Abstract

We test for the existence of long-term trends in 25- to 50-year long series of monthly rainfall, average river discharges, and minimum air temperatures in Colombia. The Empirical Mode Decomposition method is used as a mathematical filter to decompose a given time series into a finite number of intrinsic mode functions, assuming the coexistence of different frequency oscillatory modes in the series, and that the residual captures the likely existing long-term trends. The Mann-Kendall test for autocorrelated data is used to assess the statistical significance of the identified trends, and the Sen test is used to quantify their magnitudes.
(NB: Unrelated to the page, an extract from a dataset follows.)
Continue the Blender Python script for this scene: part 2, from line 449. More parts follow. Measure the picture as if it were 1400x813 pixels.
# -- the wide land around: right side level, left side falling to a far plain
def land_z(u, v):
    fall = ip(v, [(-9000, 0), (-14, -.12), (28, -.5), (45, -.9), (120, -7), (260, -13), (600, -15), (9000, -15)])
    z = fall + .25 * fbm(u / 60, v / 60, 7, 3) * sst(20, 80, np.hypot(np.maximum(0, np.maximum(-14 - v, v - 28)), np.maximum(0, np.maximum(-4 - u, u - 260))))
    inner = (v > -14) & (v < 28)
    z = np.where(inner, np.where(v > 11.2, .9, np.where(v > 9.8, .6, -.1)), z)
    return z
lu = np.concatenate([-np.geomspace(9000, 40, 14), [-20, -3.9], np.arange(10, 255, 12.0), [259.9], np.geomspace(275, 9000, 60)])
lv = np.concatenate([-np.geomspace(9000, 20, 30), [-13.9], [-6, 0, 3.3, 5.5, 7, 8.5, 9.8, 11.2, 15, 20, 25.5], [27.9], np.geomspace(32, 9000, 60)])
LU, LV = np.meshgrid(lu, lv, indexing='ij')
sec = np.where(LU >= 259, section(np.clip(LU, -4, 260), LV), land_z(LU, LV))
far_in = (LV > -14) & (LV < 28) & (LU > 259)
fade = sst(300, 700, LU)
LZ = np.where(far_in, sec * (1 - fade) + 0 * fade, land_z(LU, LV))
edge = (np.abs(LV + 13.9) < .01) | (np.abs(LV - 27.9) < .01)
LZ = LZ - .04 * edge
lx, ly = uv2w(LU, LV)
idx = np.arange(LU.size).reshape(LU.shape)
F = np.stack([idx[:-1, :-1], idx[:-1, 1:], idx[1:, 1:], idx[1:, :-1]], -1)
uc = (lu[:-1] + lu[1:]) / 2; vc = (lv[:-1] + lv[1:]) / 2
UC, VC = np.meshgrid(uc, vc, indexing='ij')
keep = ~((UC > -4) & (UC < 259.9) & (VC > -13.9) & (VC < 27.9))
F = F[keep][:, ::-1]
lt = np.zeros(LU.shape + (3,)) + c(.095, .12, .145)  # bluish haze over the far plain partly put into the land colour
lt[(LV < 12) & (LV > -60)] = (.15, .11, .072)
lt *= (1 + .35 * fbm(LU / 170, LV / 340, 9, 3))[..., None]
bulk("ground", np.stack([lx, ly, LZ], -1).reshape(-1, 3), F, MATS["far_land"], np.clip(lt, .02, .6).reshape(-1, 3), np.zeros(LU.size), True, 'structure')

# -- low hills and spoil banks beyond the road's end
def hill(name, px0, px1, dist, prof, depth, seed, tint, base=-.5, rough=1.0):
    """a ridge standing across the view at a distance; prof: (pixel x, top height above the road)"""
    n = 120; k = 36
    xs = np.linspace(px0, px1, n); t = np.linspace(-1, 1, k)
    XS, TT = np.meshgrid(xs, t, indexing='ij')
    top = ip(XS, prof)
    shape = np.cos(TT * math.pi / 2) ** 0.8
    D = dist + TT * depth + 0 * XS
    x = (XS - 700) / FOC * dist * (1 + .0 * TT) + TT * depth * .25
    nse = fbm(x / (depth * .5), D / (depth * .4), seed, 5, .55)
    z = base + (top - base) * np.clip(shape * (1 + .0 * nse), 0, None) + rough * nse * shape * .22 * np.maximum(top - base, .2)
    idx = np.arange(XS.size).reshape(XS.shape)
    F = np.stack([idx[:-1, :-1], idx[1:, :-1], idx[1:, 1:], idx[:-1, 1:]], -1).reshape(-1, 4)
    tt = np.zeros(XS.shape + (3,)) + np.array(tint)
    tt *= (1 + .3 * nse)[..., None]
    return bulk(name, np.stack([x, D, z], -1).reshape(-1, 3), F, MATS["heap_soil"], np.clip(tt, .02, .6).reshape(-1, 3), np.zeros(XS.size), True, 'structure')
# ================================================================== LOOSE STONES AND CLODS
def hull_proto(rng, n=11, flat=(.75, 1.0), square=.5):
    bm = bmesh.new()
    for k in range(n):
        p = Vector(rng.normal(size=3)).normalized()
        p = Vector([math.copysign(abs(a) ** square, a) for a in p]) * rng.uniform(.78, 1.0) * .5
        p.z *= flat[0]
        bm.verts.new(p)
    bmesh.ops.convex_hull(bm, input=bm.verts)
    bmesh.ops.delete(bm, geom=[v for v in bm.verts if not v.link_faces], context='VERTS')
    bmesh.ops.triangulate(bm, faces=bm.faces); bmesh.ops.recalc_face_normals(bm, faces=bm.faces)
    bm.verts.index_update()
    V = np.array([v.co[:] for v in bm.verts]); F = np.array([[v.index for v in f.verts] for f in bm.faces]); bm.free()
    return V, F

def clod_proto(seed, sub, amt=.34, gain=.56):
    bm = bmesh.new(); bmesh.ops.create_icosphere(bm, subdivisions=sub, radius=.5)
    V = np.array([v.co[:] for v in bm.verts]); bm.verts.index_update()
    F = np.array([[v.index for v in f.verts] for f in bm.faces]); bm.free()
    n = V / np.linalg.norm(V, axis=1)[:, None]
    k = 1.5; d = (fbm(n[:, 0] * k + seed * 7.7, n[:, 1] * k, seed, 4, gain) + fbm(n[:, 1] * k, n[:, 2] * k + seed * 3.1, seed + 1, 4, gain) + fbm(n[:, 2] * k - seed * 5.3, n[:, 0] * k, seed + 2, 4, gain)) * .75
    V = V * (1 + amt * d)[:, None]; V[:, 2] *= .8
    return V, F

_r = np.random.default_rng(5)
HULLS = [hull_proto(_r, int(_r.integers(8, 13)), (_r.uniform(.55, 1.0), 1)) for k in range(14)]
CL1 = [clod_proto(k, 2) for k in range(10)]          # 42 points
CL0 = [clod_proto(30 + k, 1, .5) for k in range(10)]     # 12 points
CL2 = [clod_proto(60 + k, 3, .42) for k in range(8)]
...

Results show that 62 % of river discharge series exhibit significant decreasing trends between 0.01-1.92 m 3 s −1 per year, which are highly consistent downstream albeit with different ratios between the trend magnitudes and mean discharges. Most minimum temperature series (87 %) exhibit increasing trends (0.01-0.08 °Cyr −1). Results for precipitation series are inconclusive owing to the mixing between increasing trends (41 %, between 0.1-7.0 mm yr −1) and decreasing trends (44 %, between 0.1-7.4 mm yr −1), with no clear-cut geographical pattern, except for the increasing trend identified along the Pacific region, consistent with the increasing trend identified in the strength of the Choco low-level wind jet off the Pacific coast of Colombia, an important moisture source of continental precipitation. Our results contribute to discerning between signals of climate change and climate variability in tropical South America.